Аввакум, повествуя о расстрижении Логгина, привел «доказательства» божественной поддержки страдальца. Когда избитого и раздетого расстригу бросили в холодную келью Богоявленского монастыря, «ему же Бог в ту ночь дал новую шубу и шапку». О чуде поведали патриарху. Тот только рассмеялся: «Знаю су я пустосвятов тех!»
Имя «доброхота», сотворившего «чудо» с шапкой и шубой, не было названо. Сочувствующих в верхах хватало. В роли «доброхота» мог выступить даже сам Алексей Михайлович, любивший выказывать милость опальным. Во всяком случае, Никон, посмеявшись, ограничился тем, что приказал отобрать у Логгина одну только шапку. Лишенного сана Логгина сослали в деревню отца со строгим приказом не называть «ево попом и протопопом». Оговорка из разряда обязательных: тринадцать лет спустя так же распорядятся относительно самого Никона, с той только разницей, что «изъятие» окажется более весомым — того запрещено будет величать патриархом.
Две недели спустя настал черед Аввакума. Когда его привели в Успенский собор, Алексей Михайлович поднялся с царского места и стал упрашивать Никона пощадить протопопа. Едва ли царское вмешательство оказалось по нраву патриарху. Однако царь не приказывал — молил, и Никон уважил просьбу. Так Алексей Михайлович, по признанию самого Аввакума, «упросил» его у патриарха. Но царское заступничество не нарушало прежней договоренности. Не случайно Вонифатьев, отказывая сосланному Неронову в просьбе о царском вмешательстве в церковные дела, писал, что Алексей Михайлович «на себя такого чина не взимает, что управити ему, государю, благочестие». В другом месте эта мысль была высказана духовником еще более образно: «Царь государь положил свою душу и всю Россию на патриархову душу»[203].

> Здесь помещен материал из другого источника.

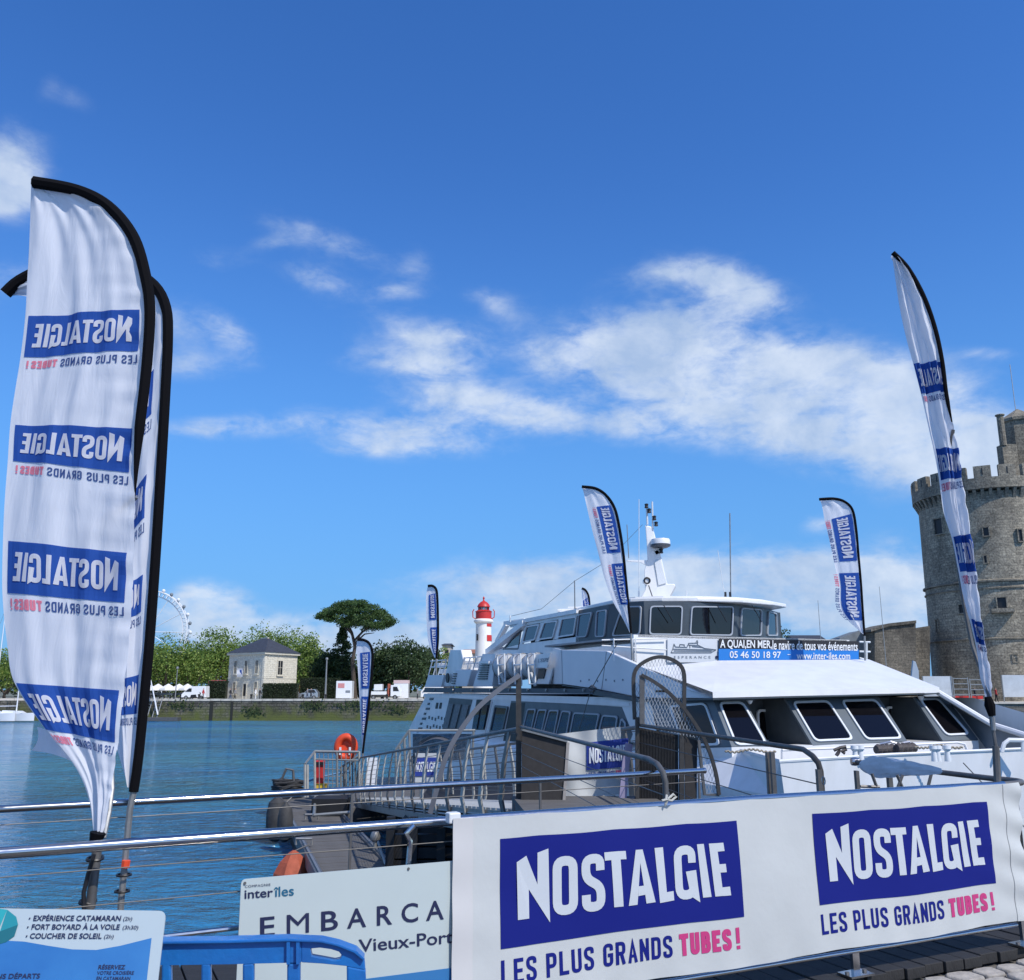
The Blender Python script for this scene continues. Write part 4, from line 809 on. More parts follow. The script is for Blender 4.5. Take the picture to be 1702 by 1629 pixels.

Алексей Михайлович вступился за Аввакума отчасти потому, что сумел оценить всю незаурядность этой своеобразной личности. Эта тяга Тишайшего к талантам — несомненно, привлекательная сторона его натуры. Позднее ее унаследует Петр I, обладавший особым даром распознавать и привлекать на службу людей недюжинных.
Но Никон уступил, по-видимому, не только потому, что трудно было отказать государю. Не следует забывать, что в 1653 году вовсе не Аввакум, а Неронов рассматривался как бесспорный лидер оппозиции патриарху. Позднее станет ясно, что Аввакума сторонники церковных нововведений недооценили. Героем раскола стал не уступивший Неронов, а несгибаемый Аввакум. Пока же его «за многое бесчинство» ждала долгая сибирская ссылка — начало невероятных духовных и физических страданий, вылившихся в великую книгу «Житие Аввакума».